Many of our country’s problems are reducible, in one way or another, to the fact that we have lost the imperative to transform the physical world. While the soft technology of the internet has marched forward, development of real stuff — of steel and concrete — has slowed, hampered by laws that privilege the status quo.
Many Americans experience the fallout from our failure to build in the housing market. Housing costs are at an all-time high, and over the past half-century, the median rent has outpaced the median household income. In our coastal hubs, our most productive cities, the numbers are even more dire. The typical home value in San Francisco, for instance, is $1.48 million, 12 times the city’s median annual household income of around $120,000.
Housing costs exacerbate economic hardship and inequality. Because the poor spend a greater share of their income on housing, high costs hit them the hardest. State homelessness rates track housing prices. The economist Matthew Rognlie showed in 2015 that capital’s rising share of income, an indicator of growing inequality, was caused entirely by increases in housing prices. Housing costs also perpetuate educational inequality; they are 2.4 times as high near high-scoring public schools as near low-scoring public schools. Children whose families are priced out of the best school zones forgo hundreds of thousands of dollars of lifetime income as a result.
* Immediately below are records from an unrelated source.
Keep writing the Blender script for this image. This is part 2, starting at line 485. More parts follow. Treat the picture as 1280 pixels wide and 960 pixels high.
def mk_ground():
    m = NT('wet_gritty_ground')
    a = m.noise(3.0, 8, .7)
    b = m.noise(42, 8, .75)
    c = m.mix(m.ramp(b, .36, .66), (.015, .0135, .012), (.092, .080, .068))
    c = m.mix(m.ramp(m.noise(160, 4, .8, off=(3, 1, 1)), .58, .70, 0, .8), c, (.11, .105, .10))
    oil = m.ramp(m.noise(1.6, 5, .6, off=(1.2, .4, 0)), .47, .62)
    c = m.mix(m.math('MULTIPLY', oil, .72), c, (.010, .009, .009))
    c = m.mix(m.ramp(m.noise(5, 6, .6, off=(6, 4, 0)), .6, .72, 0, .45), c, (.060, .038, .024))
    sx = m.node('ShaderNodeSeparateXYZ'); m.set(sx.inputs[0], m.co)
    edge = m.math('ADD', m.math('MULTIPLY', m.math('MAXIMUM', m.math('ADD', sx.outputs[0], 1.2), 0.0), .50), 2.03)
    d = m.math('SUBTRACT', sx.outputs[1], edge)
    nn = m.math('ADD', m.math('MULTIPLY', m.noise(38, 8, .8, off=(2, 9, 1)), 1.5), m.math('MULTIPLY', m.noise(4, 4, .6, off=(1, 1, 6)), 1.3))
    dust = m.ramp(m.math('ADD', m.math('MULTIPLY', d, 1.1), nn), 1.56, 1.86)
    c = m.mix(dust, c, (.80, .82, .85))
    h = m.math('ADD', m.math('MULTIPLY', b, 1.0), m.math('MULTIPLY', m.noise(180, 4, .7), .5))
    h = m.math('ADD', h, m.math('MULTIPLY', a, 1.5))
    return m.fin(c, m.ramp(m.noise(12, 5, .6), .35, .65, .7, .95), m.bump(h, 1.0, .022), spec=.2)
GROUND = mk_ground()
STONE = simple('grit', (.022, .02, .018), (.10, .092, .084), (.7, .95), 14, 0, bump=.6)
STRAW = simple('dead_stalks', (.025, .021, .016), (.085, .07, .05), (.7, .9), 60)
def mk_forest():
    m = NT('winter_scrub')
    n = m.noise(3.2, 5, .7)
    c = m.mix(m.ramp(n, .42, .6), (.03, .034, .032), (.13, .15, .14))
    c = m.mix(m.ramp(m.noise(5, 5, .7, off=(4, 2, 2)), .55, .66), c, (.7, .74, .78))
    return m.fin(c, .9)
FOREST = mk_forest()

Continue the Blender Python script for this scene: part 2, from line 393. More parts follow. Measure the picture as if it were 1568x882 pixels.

Although housing is for many of us a proximate manifestation of the failure to build, it is not the only one. America’s airports lag those in Asia in Europe, and high-speed rail is practically nonexistent. We have more electric power outages than residents of any other rich country. Our infrastructure inadequacies slow our response to climate change and lower living standards.
The solution to high housing costs could not be simpler: Build more homes. To address housing affordability, many progressives have advocated subsidized affordable housing programs. These programs may not be adequate to generate sustained cost reductions, and they aren’t necessary. What will work with certainty are the laws of supply and demand. If we increase the supply of housing enough, prices will fall. Any solution to our infrastructure problems will likewise boil down to the need to build infrastructure.
But to build housing and infrastructure, we must sweep aside the regulatory obstacles that stand in the way.
In housing, zoning and related rules are the culprits behind the restricted supply of new homes. Zoning, in theory, is supposed to separate incompatible uses of land — for example, keeping polluting factories separate from housing. In practice, it has an ugly history of promoting racial segregation. In 1910, Baltimore adopted the country’s first explicitly racial zoning law, barring Black residents from moving into predominantly white neighborhoods and, cynically, vice versa. The Baltimore law was copied in cities all over the South until the Supreme Court held that a version in Louisville, Ky., was unconstitutional in 1917. Even after this ruling, explicitly racial zoning codes in some cities tested its limits.
While we would not tolerate open segregationist justifications for zoning today, laws that ban multifamily construction in certain neighborhoods — along with parking minimums and restrictions on lot coverage, setbacks and building heights — continue to perpetuate segregation by income and race. These rules reduce the supply of housing, increasing its cost. Recent research estimates the value of the “zoning tax,” the amount by which zoning rules are artificially raising the cost of land. In our coastal hubs — San Francisco, Los Angeles, Seattle and New York — the zoning tax per quarter-acre of land exceeds twice the city’s median income. In San Francisco, it’s four times the median income.
In infrastructure, too, the proximate obstacle to building more is legal. Under the National Environmental Policy Act, passed in 1969, federal agencies must produce a detailed statement of environmental impacts for any action — including granting a permit — that significantly affects the human environment. In contrast with the ugly motivations driving zoning, NEPA came into existence riding a wave of environmental consciousness. It was motivated by two well-meaning but mistaken beliefs: that material progress was the enemy of environmental quality and that environmental justice could be served through more citizen voice.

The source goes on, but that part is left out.